• **The exercise**: Copy nothing but the text: reproduce each line of the listing exactly and leave the pictures out.

---------- Information provided

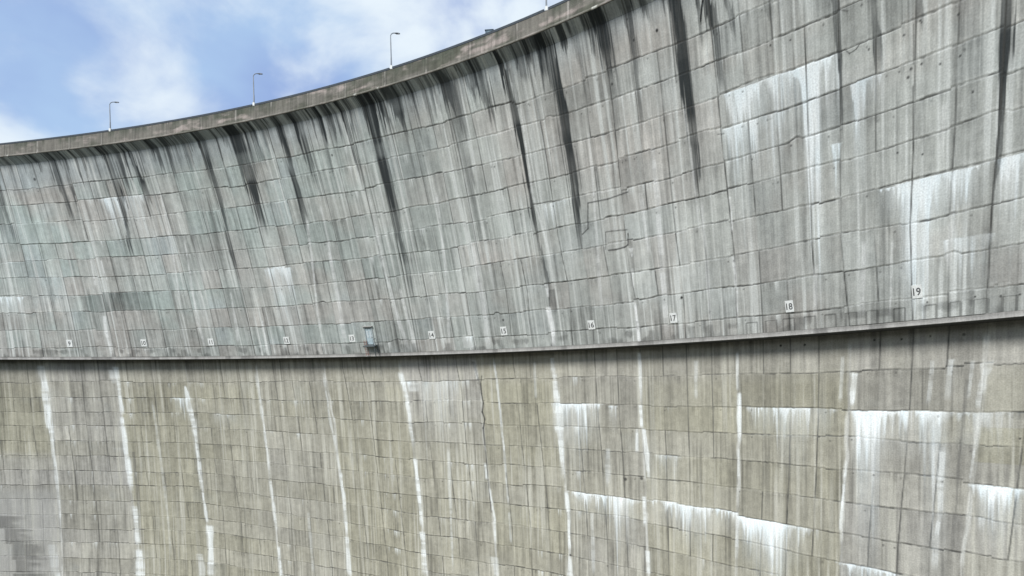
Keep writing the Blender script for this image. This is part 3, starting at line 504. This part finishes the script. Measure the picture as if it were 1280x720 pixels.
# parapet: outer face with a small drip lip at its foot, then its top and inner face
zp = np.concatenate([[ZP+.10, ZP], np.linspace(ZP, ZP+.26, 4)[1:], np.linspace(ZP+.30, ZC-.30, 22)])
op = np.concatenate([[OVER-.25, OVER-.02], np.full(3, OVER+.10), np.full(22, OVER)])
nzp = len(zp)
base = np.array((.160, .152, .132)); cp = np.ones((len(A), nzp, 3))*base
cp = lerp(cp, (.085, .088, .068), sm(.42, .75, fbm(A/5., zp/1.6, 301)))
cp = lerp(cp, (.36, .31, .285), .75*sm(.55, .78, fbm(A/2.6, zp/.8, 305)))
cp = lerp(cp, (.075, .085, .065), .75*sm(.4, .75, n2(A/.8, zp/3., 309))*sm(ZC-1.7, ZC-.4, zp)[None, :])
cp = cp*(1+.45*(n2(A/.22, zp/2.2, 311)-.5)+.3*(fbm(A/.4, zp/.4, 313)-.5))[..., None]
seam = np.abs(((A+2.1) % 7.35)-3.67)
cp = lerp(cp, (.42, .40, .37), (.55*sm(.22, .05, seam)*n1(A/7.35, 315))[:, None]*sm(.2, .6, n2(A/.5, zp/.7, 317)))
cp = lerp(cp, (.05, .05, .045), .5*sm(.10, .03, np.abs(seam-.25))[:, None]*np.ones((1, nzp)))
cp[:, 2:5] = lerp(cp[:, 2:5], (.30, .28, .25), .55*n2(A/1.4, zp[2:5], 319))  # highlight along the drip lip, painted as a paler tone
cp = lerp(cp, (.55, .55, .5), (.8*sm(.93, .97, n1(A/1.1, 321)))[:, None]*(np.arange(nzp) < 6)[None, :])
cp[:, :2] *= .5
rp = radius(A/K, ZP, 'up')[:, None]-op[None, :]; thp = (A/K)[:, None]
grid('parapet', A, zp, np.stack([CX+rp*np.sin(thp), CY+rp*np.cos(thp), np.broadcast_to(zp[None, :], rp.shape)], -1), np.clip(cp, .02, .9), dam, M_WALL)

def ring(name, prof, m, a0=30., a1=292., step=1.2, smooth=True, parent=None, zref=None):
    """sweeps a closed profile of (offset towards the valley, z) along the crest"""
    bm = bmesh.new(); rows = []
    n = max(2, int((a1-a0)/step)+1)
    for aa in np.linspace(a0, a1, n):
        t = aa/K; r0 = float(radius(t, ZP, 'up'))
        rows.append([bm.verts.new((CX+(r0-o)*math.sin(t), CY+(r0-o)*math.cos(t), zz)) for o, zz in prof])
    k = len(prof)
    for p0, p1 in zip(rows[:-1], rows[1:]):
        for i in range(k): bm.faces.new((p0[i], p0[(i+1) % k], p1[(i+1) % k], p1[i]))
    bm.faces.new(rows[0][::-1]); bm.faces.new(rows[-1])
    return bm_obj(name, bm, parent or dam, m)
ring('parapet_core', [(OVER-.06, ZC-.302), (OVER-.06, ZC-1.6), (OVER-.45, ZC-1.6), (OVER-.45, ZC-.302)], M_GREY)
ring('road_deck', [(OVER-.46, ZC-1.25), (OVER-.46, ZP+.12), (-9., ZP+.12), (-9., ZC-1.25)], M_ROAD)
ring('reservoir_side', [(-9.02, ZC), (-9.02, ZP), (-34., 8.), (-46., ZBOT), (-50., ZBOT), (-38., 8.), (-12., ZP), (-9.5, ZC)], M_GREY, step=6)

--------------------

• **Answer to the problem**:
Keep writing the Blender script for this image. This is part 3, starting at line 504. This part finishes the script. Measure the picture as if it were 1280x720 pixels.
# parapet: outer face with a small drip lip at its foot, then its top and inner face
zp = np.concatenate([[ZP+.10, ZP], np.linspace(ZP, ZP+.26, 4)[1:], np.linspace(ZP+.30, ZC-.30, 22)])
op = np.concatenate([[OVER-.25, OVER-.02], np.full(3, OVER+.10), np.full(22, OVER)])
nzp = len(zp)
base = np.array((.160, .152, .132)); cp = np.ones((len(A), nzp, 3))*base
cp = lerp(cp, (.085, .088, .068), sm(.42, .75, fbm(A/5., zp/1.6, 301)))
cp = lerp(cp, (.36, .31, .285), .75*sm(.55, .78, fbm(A/2.6, zp/.8, 305)))
cp = lerp(cp, (.075, .085, .065), .75*sm(.4, .75, n2(A/.8, zp/3., 309))*sm(ZC-1.7, ZC-.4, zp)[None, :])
cp = cp*(1+.45*(n2(A/.22, zp/2.2, 311)-.5)+.3*(fbm(A/.4, zp/.4, 313)-.5))[..., None]
seam = np.abs(((A+2.1) % 7.35)-3.67)
cp = lerp(cp, (.42, .40, .37), (.55*sm(.22, .05, seam)*n1(A/7.35, 315))[:, None]*sm(.2, .6, n2(A/.5, zp/.7, 317)))
cp = lerp(cp, (.05, .05, .045), .5*sm(.10, .03, np.abs(seam-.25))[:, None]*np.ones((1, nzp)))
cp[:, 2:5] = lerp(cp[:, 2:5], (.30, .28, .25), .55*n2(A/1.4, zp[2:5], 319))  # highlight along the drip lip, painted as a paler tone
cp = lerp(cp, (.55, .55, .5), (.8*sm(.93, .97, n1(A/1.1, 321)))[:, None]*(np.arange(nzp) < 6)[None, :])
cp[:, :2] *= .5
rp = radius(A/K, ZP, 'up')[:, None]-op[None, :]; thp = (A/K)[:, None]
grid('parapet', A, zp, np.stack([CX+rp*np.sin(thp), CY+rp*np.cos(thp), np.broadcast_to(zp[None, :], rp.shape)], -1), np.clip(cp, .02, .9), dam, M_WALL)

def ring(name, prof, m, a0=30., a1=292., step=1.2, smooth=True, parent=None, zref=None):
    """sweeps a closed profile of (offset towards the valley, z) along the crest"""
    bm = bmesh.new(); rows = []
    n = max(2, int((a1-a0)/step)+1)
    for aa in np.linspace(a0, a1, n):
        t = aa/K; r0 = float(radius(t, ZP, 'up'))
        rows.append([bm.verts.new((CX+(r0-o)*math.sin(t), CY+(r0-o)*math.cos(t), zz)) for o, zz in prof])
    k = len(prof)
    for p0, p1 in zip(rows[:-1], rows[1:]):
        for i in range(k): bm.faces.new((p0[i], p0[(i+1) % k], p1[(i+1) % k], p1[i]))
    bm.faces.new(rows[0][::-1]); bm.faces.new(rows[-1])
    return bm_obj(name, bm, parent or dam, m)
ring('parapet_core', [(OVER-.06, ZC-.302), (OVER-.06, ZC-1.6), (OVER-.45, ZC-1.6), (OVER-.45, ZC-.302)], M_GREY)
ring('road_deck', [(OVER-.46, ZC-1.25), (OVER-.46, ZP+.12), (-9., ZP+.12), (-9., ZC-1.25)], M_ROAD)
ring('reservoir_side', [(-9.02, ZC), (-9.02, ZP), (-34., 8.), (-46., ZBOT), (-50., ZBOT), (-38., 8.), (-12., ZP), (-9.5, ZC)], M_GREY, step=6)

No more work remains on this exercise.